The Fight: Manifesto Part 3
We've dedicated the past year fighting for the inclusion of this upgrade to make our vision a reality.

Julian Rachman

We've dedicated the past year fighting for the inclusion of this upgrade to make our vision a reality. Envisioning a protocol that was only feasible with this upgrade, we immediately tested our hypothesis by building the earliest experimental contract implementations, deploying canary test networks, and contributing to technical spec discussions. It was clearly the only solution that would close the UX gap.
Every EOA should have the most secure and seamless way to access smart functionality while still remaining an EOA at its core.
When we discovered EIP-3074 in that late-night Telegram chat, it felt like finding the missing piece of a puzzle we'd been working on for years. Here was the mechanism that could bring pull-based payments, pre-authorized transactions, and seamless account programmability to every EOA. But there was a problem—the proposal had been sitting dormant since October 2020, gathering dust in the archives of Ethereum improvement proposals.
The very solution that could bridge the gap between that clunky payment experience in Malaysia and the seamless financial infrastructure the world needed had been overlooked, deprioritized, and nearly forgotten.
Fighting for an EIP isn't like lobbying for traditional policy. There's no central authority to convince, no single decision-maker to persuade. Instead, it's a distributed effort across researchers, core developers, client teams, and the broader Ethereum community. It requires technical contributions, rigorous testing, countless discussions, and building consensus among people who've been burned by previous upgrade complexities.
We started by building experimental implementations to prove the concept worked. Our first major project was creating the "3074-invokers" repository—one of the earliest public experiments with EIP-3074 functionality. This wasn't just about testing code; it was about building in public and using our development work as a vehicle to push the EIP forward.

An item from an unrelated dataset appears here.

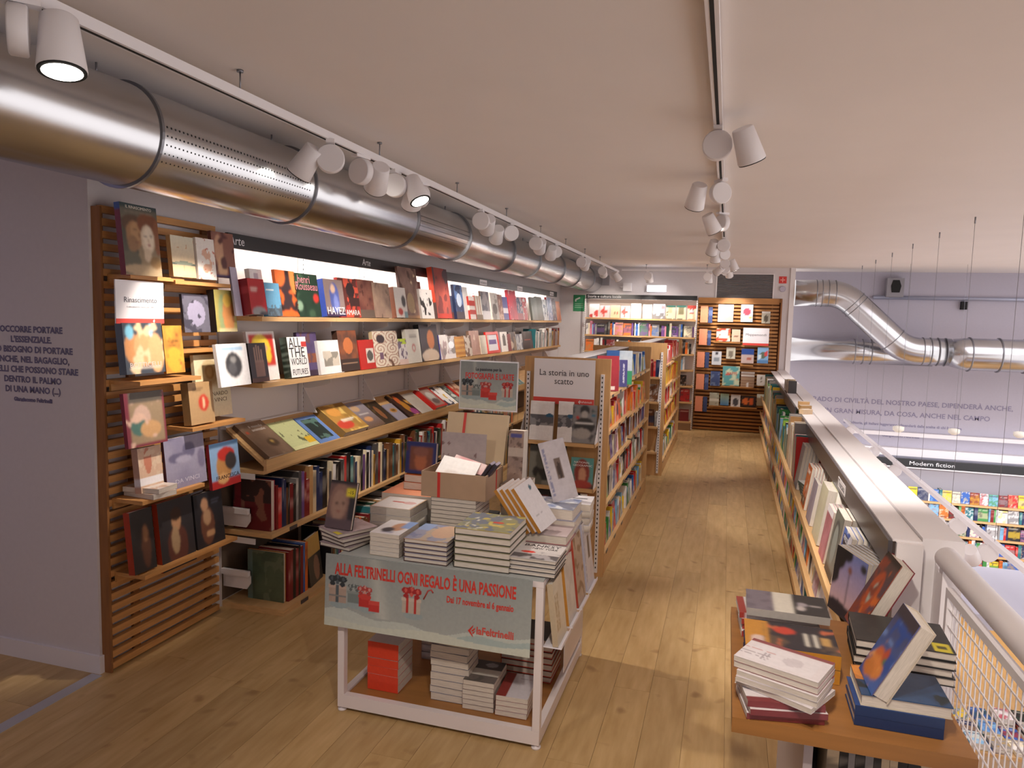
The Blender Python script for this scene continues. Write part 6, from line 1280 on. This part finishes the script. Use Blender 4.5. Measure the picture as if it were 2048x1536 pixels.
# ------------------------------------------------------------------ lower hall seen over the parapet
lb_ = thing('hall_bookcase', 'long wall bookcase with black header on the lower floor of the hall', 'bookcase', (0, 0, 0))
HX0, HX1, HYF = 1.9, 6.0, VY-.30
bx('back_panel', HX0, HX1, VY-.03, VY-.002, LZ, -.36, mat('hall_back_panel', 'a8a4ac', .6), lb_)
h_ = bx('header_board', 2.32, HX1, HYF, HYF+.02, -.44, -.32, BLACKH, lb_)
lettering('Modern fiction', .085, 'e8e8ec', FMY((3.10, HYF-.001, -.382)), h_, width=.62); lettering('Novità', .085, 'e8e8ec', FMY((4.75, HYF-.001, -.382)), h_, width=.4)
bx('canopy', HX0, HX1, HYF, VY-.03, -.46, -.445, WHITE, lb_)
lvl = [-.955, -1.20, -1.46, -1.72, -1.98, -2.24, -2.48]
for z in lvl: bx('shelf_board', HX0, HX1, HYF, VY-.03, z-.03, z, BEECHX, lb_)
bx('plinth', HX0, HX1, HYF+.02, VY-.03, LZ, -2.51, mat('brown_plinth', '8a6a4e', .6), lb_)
rg = random.Random(71); depth_face = .2
allc = ['red', 'white', 'light blue', 'navy', 'yellow', 'orange', 'dark red', 'white', 'green', 'blue', 'cream', 'black', 'grey', 'teal']
for k_, z in enumerate(lvl[:4]+lvl[4:6]):
    x0_ = 1.95
    row((x0_, 5.2), place_my(HYF+.03, z), z, allc, (.17, .22) if k_ else (.17, .2), (.02, .05), .16, 'hall bookcase shelf %d' % (k_+1), 'on shelf %s of the lower hall bookcase' % ('one', 'two', 'three', 'four', 'five', 'six')[k_], rg, mode=.8 if k_ == 0 else .3)
# white dividing canopy nearer in the hall
tag(bx('hall_canopy', 2.35, 6.09, 7.6, 9.2, -1.12, -.98, mat('canopy_white', 'a9a7b4', .6)), 'broad white canopy slab crossing the lower hall on the right', 'canopy')
cn_ = bpy.data.objects['hall_canopy']
for xx_, yy_ in ((2.5, 9.1), (5.9, 9.1), (5.9, 7.7)):
    q = MB().box(xx_-.03, xx_+.03, yy_-.03, yy_+.03, LZ, -1.1205).build('post', WHITE, cn_)
# book tables on the lower floor seen through the mesh
rg = random.Random(81)
tn = 0
for (tx_, ty_, w_, d_) in ((1.95, 6.7, 1.05, .85), (3.15, 6.7, 1.1, .85), (1.8, 5.45, 1.05, .85), (3.0, 5.45, 1.1, .85), (1.7, 4.2, 1.0, .85)):
    tn += 1
    t_ = thing('book_table', 'low table covered with colourful books on the lower floor, %s' % ['below the railing', 'farther right below the railing', 'nearest below the railing', 'nearest at the far right', 'farthest below the railing'][tn-1], 'table', (tx_, ty_, LZ), 0)
    bx('tabletop', 0, w_, 0, d_, .72, .75, BEECHX, t_)
    for xx in (0, w_-.05):
        for yy in (0, d_-.05): bx('leg', xx, xx+.05, yy, yy+.05, 0, .72, WHITE, t_)
    nn = 0; yy = .02
    while yy+.2 < d_:
        xx = .02
        while xx+.16 < w_:
            for kk in range(rg.randint(1, 3)):
                nn += 1; c = rg.choice(allc)
                book(m_flat(tx_+xx+.075, ty_+yy+.1, LZ+.751+.03*(kk+1), .14, .2, rg.uniform(-.1, .1)), .14, .2, .029, rnd_front(rg, CN[c]), CN[c], '%s book, %s on the lower floor table %s' % (c, nth(nn), ['below the railing', 'farther right', 'nearest below', 'nearest at right', 'farthest'][tn-1]), 'books on lower floor table %d' % tn, fine=False, hard=False)
            xx += .17
        yy += .23

# ------------------------------------------------------------------ the remaining small books, joined as stuff
def join_rest():
    V = []; LV = []; LS = []; MI = []; CC = []; base = 0; ls = 0
    for me, M, force in REST:
        n = len(me.vertices); co = np.empty(n*3, np.float32); me.vertices.foreach_get('co', co)
        Mw = np.array(M); V.append(co.reshape(-1, 3) @ Mw[:3, :3].T + Mw[:3, 3])
        nl = len(me.loops); li = np.empty(nl, np.int32); me.loops.foreach_get('vertex_index', li); LV.append(li+base)
        npg = len(me.polygons); a = np.empty(npg, np.int32); me.polygons.foreach_get('loop_start', a); LS.append(a+ls)
        m_i = np.empty(npg, np.int32); me.polygons.foreach_get('material_index', m_i)
        if force: m_i[:] = 1
        MI.append(m_i)
        c = np.ones(n*4, np.float32)
        if 'Col' in me.color_attributes: me.color_attributes['Col'].data.foreach_get('color', c)
        CC.append(c); base += n; ls += nl
    me = bpy.data.meshes.new('remaining_books'); V = np.concatenate(V); me.vertices.add(len(V)); me.vertices.foreach_set('co', V.ravel())
    LV = np.concatenate(LV); LS = np.concatenate(LS); me.loops.add(len(LV)); me.loops.foreach_set('vertex_index', LV)
    me.polygons.add(len(LS)); me.polygons.foreach_set('loop_start', LS)
    me.materials.append(PRINT); me.materials.append(PAPER); me.polygons.foreach_set('material_index', np.concatenate(MI))
    ca = me.color_attributes.new('Col', 'FLOAT_COLOR', 'POINT'); ca.data.foreach_set('color', np.concatenate(CC))
    me.update(calc_edges=True)
    tag(obj('remaining_books', me), 'rows of the smaller and more distant books on all the shelves', 'books', None, 'stuff')
if REST: join_rest()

We built utility packages like "tx-util" for transaction encoding and signing, creating the foundational tools that developers would need when EIP-7702 eventually landed. Every piece of infrastructure we developed served dual purposes: proving out our vision for Otim and demonstrating the broader potential of account delegation.

To show what was possible, we created proof-of-concept applications that brought abstract technical capabilities to life. We built a Netflix clone to demonstrate seamless recurring subscriptions, and developed "CATWIFHAT"—a playful but functional app that automated staking rewards and debt payments. These weren't just demos; they were working examples of the financial mechanics that had been impossible before account delegation.


Behind the scenes, we were sketching out the broader vision on iPads and whiteboards—mapping out how recurring subscriptions would work, what would happen if ETH values fluctuated, how escrow payment services could function. Every diagram was a piece of the future we were fighting to build.

We joined every All Core Devs call we could access, contributed to technical discussions on GitHub, wrote detailed documentation, and deployed test networks. We published articles advocating for the upgrade, participated in developer networks that had EIP-3074 enabled, and built relationships with other builders who shared our vision.
The breakthrough came when the community began to see what we saw—that this wasn't just another incremental improvement, but a fundamental unlock for onchain accounts. EIP-3074 evolved into EIP-7702, incorporating lessons learned and addressing edge cases that emerged through rigorous review.
And then, on April 11th, 2024, it happened. The celebration in our group chat said it all: "BREAKING: EIP-3074 Cleared for inclusion!!!" After months of advocacy, technical contributions, and proof-of-concept building, the upgrade was officially approved.

The stakes felt existential—not just for us, but for the entire trajectory of onchain finance. Without account-level programmability, crypto would remain forever relegated to the clunky, manual experience I had in that Malaysian antique shop. With it, we could finally build the seamless financial infrastructure that billions of people actually needed.